Chapter Six looks at three plays by William Shakespeare which explores the merry world broadside ballad as a mode of consumption, probing the nature of audience complicity that it invites. It begins with The Winter’s Tale (c. 1610), which interrogates the status of old tales and of happy endings, and the idea – explicitly articulated in Cymbeline (c. 1610–11) – that to be ‘put into rhyme’ is to suffer aesthetic and emotional impoverishment. It then contrasts As You Like It (c. 1598–99) with King Lear (c. 1605–06) as rival disguised-king stories, in which the failure of ballad tropes to reflect reality is played first as farce and then as tragedy.

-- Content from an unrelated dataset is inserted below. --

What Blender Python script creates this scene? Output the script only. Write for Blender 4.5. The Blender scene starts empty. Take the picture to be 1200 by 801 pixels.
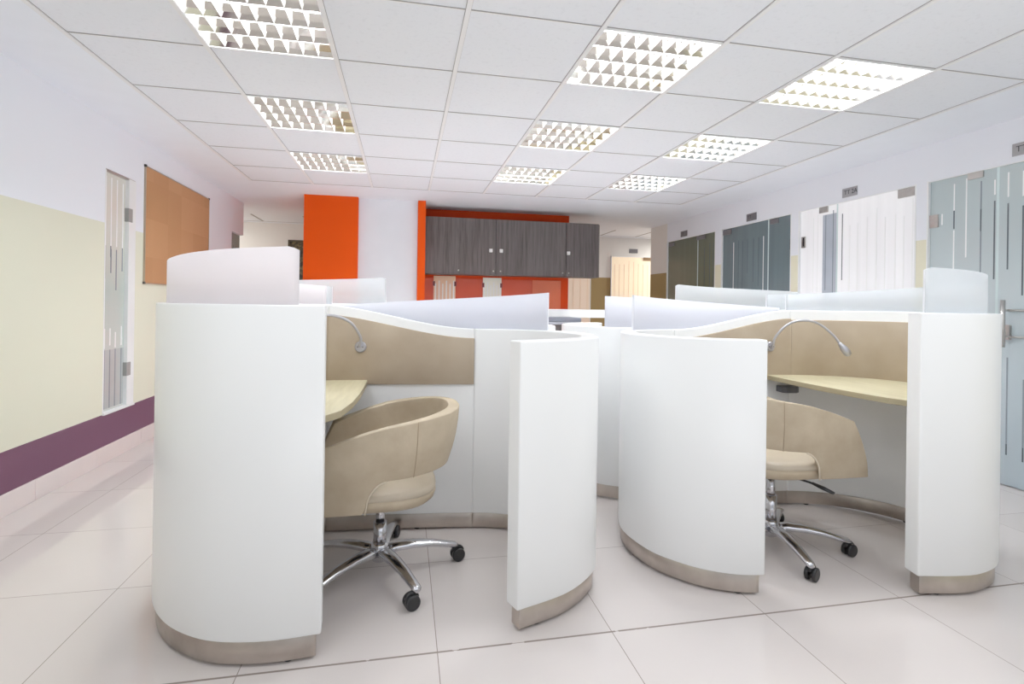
import bpy, bmesh, math, random
from mathutils import Vector, Matrix
random.seed(4)
S = bpy.context.scene
COL = S.collection
PI = math.pi
H = 2.357            # ceiling height
WL, WR = -2.01, 3.81 # side walls
YB = 8.9             # far wall of the corridor

# ------------------------------------------------------------------ materials
def lin(c):
    return tuple(((x/255)/12.92 if x/255 <= .04045 else ((x/255+.055)/1.055)**2.4) for x in c)

class NT:
    """tiny node-tree writer"""
    def __init__(s, name):
        s.m = bpy.data.materials.new(name); s.m.use_nodes = True
        s.t = s.m.node_tree; s.b = s.t.nodes['Principled BSDF']; s.out = s.t.nodes['Material Output']
    def n(s, kind, **kw):
        nd = s.t.nodes.new(kind)
        for k, v in kw.items():
            setattr(nd, k, v)
        return nd
    def l(s, a, b): s.t.links.new(a, b)
    def math(s, op, a, b=None):
        nd = s.n('ShaderNodeMath', operation=op)
        for i, x in enumerate((a, b)):
            if x is None: continue
            if isinstance(x, (int, float)): nd.inputs[i].default_value = x
            else: s.l(x, nd.inputs[i])
        return nd.outputs[0]
    def mix(s, fac, a, b):
        nd = s.n('ShaderNodeMix', data_type='RGBA')
        if isinstance(fac, (int, float)): nd.inputs[0].default_value = fac
        else: s.l(fac, nd.inputs[0])
        for i, x in ((6, a), (7, b)):
            if isinstance(x, tuple): nd.inputs[i].default_value = (*x[:3], 1)
            else: s.l(x, nd.inputs[i])
        return nd.outputs[2]
    def coords(s, which='Object'):
        return s.n('ShaderNodeTexCoord').outputs[which]
    def xyz(s, v):
        nd = s.n('ShaderNodeSeparateXYZ'); s.l(v, nd.inputs[0]); return nd.outputs
    def noise(s, vec, scale, detail=3, stretch=None):
        if stretch:
            mp = s.n('ShaderNodeMapping'); mp.inputs['Scale'].default_value = stretch
            s.l(vec, mp.inputs[0]); vec = mp.outputs[0]
        nd = s.n('ShaderNodeTexNoise'); nd.inputs['Scale'].default_value = scale
        nd.inputs['Detail'].default_value = detail
        s.l(vec, nd.inputs['Vector']); return nd.outputs['Fac']
    def ramp(s, fac, lo, hi):
        nd = s.n('ShaderNodeMapRange'); nd.inputs[1].default_value = lo; nd.inputs[2].default_value = hi
        s.l(fac, nd.inputs[0]); return nd.outputs[0]
    def bump(s, h, strength, dist=.01):
        nd = s.n('ShaderNodeBump'); nd.inputs['Strength'].default_value = strength
        nd.inputs['Distance'].default_value = dist
        s.l(h, nd.inputs['Height']); s.l(nd.outputs[0], s.b.inputs['Normal'])
    def base(s, c):
        if isinstance(c, tuple): s.b.inputs['Base Color'].default_value = (*c, 1)
        else: s.l(c, s.b.inputs['Base Color'])
    def set(s, **kw):
        for k, v in kw.items(): s.b.inputs[k.replace('_', ' ')].default_value = v

def plain(name, rgb, rough=.5, metal=0, var=.03, scale=6, **kw):
    t = NT(name); c = lin(rgb)
    f = t.ramp(t.noise(t.coords(), scale), .35, .65)
    t.base(t.mix(f, tuple(x*(1-var) for x in c), tuple(min(1, x*(1+var)) for x in c)))
    t.set(Roughness=rough, Metallic=metal)
    for k, v in kw.items(): t.b.inputs[k.replace('_', ' ')].default_value = v
    return t.m

def emit(name, rgb, strength, base=None):
    t = NT(name); t.base(lin(base or rgb)); t.set(Roughness=.4)
    t.b.inputs['Emission Color'].default_value = (*lin(rgb), 1); t.b.inputs['Emission Strength'].default_value = strength
    return t.m

M = {}
M['lacquer'] = plain('white_lacquer', (241, 242, 242), .28, var=.006, scale=2)
M['plaster'] = plain('white_plaster', (232, 236, 244), .75, var=.01)
M['orange'] = plain('orange_paint', (218, 68, 0), .7, var=.02, scale=2, Specular_IOR_Level=.15)
M['orange_dark'] = plain('orange_niche_paint', (212, 58, 4), .6, var=.02, scale=2, Specular_IOR_Level=.2)
M['splash'] = plain('orange_glass_splashback', (204, 72, 42), .18, var=.04, scale=3)
M['splash_reflection'] = plain('orange_splashback_reflection', (222, 104, 68), .18, var=.03, scale=3)  # splashback orange lightened, a reflection painted into the colour
M['steel'] = None
M['chrome'] = plain('polished_aluminium', (205, 205, 210), .16, 1, var=.04, scale=20)
M['brushed'] = plain('satin_metal', (190, 186, 182), .34, 1, var=.06, scale=30)
M['black'] = plain('black_plastic', (22, 22, 25), .42, var=.1, scale=30)
M['greyplastic'] = plain('grey_plastic', (108, 112, 124), .45, var=.03)
M['greydark'] = plain('dark_grey_plastic', (84, 84, 90), .45, var=.03)
M['darkbox'] = plain('dark_brown_plastic', (66, 58, 56), .4, var=.05)
M['white_edge'] = plain('white_enamel', (240, 240, 240), .35, var=.004)
M['lampgrey'] = plain('lamp_silver', (176, 176, 184), .33, .75, var=.02)
M['dark'] = plain('dark_gap', (150, 147, 146), .8, var=.05)
M['sign'] = plain('sign_plate', (160, 158, 160), .35, .3, var=.02)
M['signdark'] = plain('sign_plate_dark', (112, 110, 114), .4, .3, var=.02)
M['ink'] = plain('ink', (36, 36, 40), .6)
M['stitch'] = plain('light_piping', (214, 200, 178), .6, var=.03)
M['tbar'] = plain('ceiling_t_bar', (228, 228, 230), .5, var=.006)
M['jamb'] = plain('white_jamb', (238, 240, 240), .45, var=.005)
M['khaki'] = plain('khaki_paint', (150, 128, 88), .6, var=.02)
M['tube'] = emit('fluorescent_tube', (248, 252, 255), 58)
M['cork_frame'] = plain('aluminium_strip', (176, 160, 140), .4, .6, var=.03)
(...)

This chapter argues that the phrase ‘the merry world’ – and sometimes even the word ‘mirth’ – acquired a coded status in Reformation polemical print that then shadowed its use in other contexts: a way of expressing nostalgia for the pre-dissolution past that was proximate to, but not identical with, sedition and recusancy. There is evidence that these feelings were widespread, even amongst orthodox Protestants, but also that they remained potentially incendiary. Focusing on a series of disguised-king broadside ballads set in a pseudo-medieval ‘merry’ past, it suggests the historical fictions of cheap print recuperated the psychic materials of merry world complaint as a source of cosy and uncontentious pleasure.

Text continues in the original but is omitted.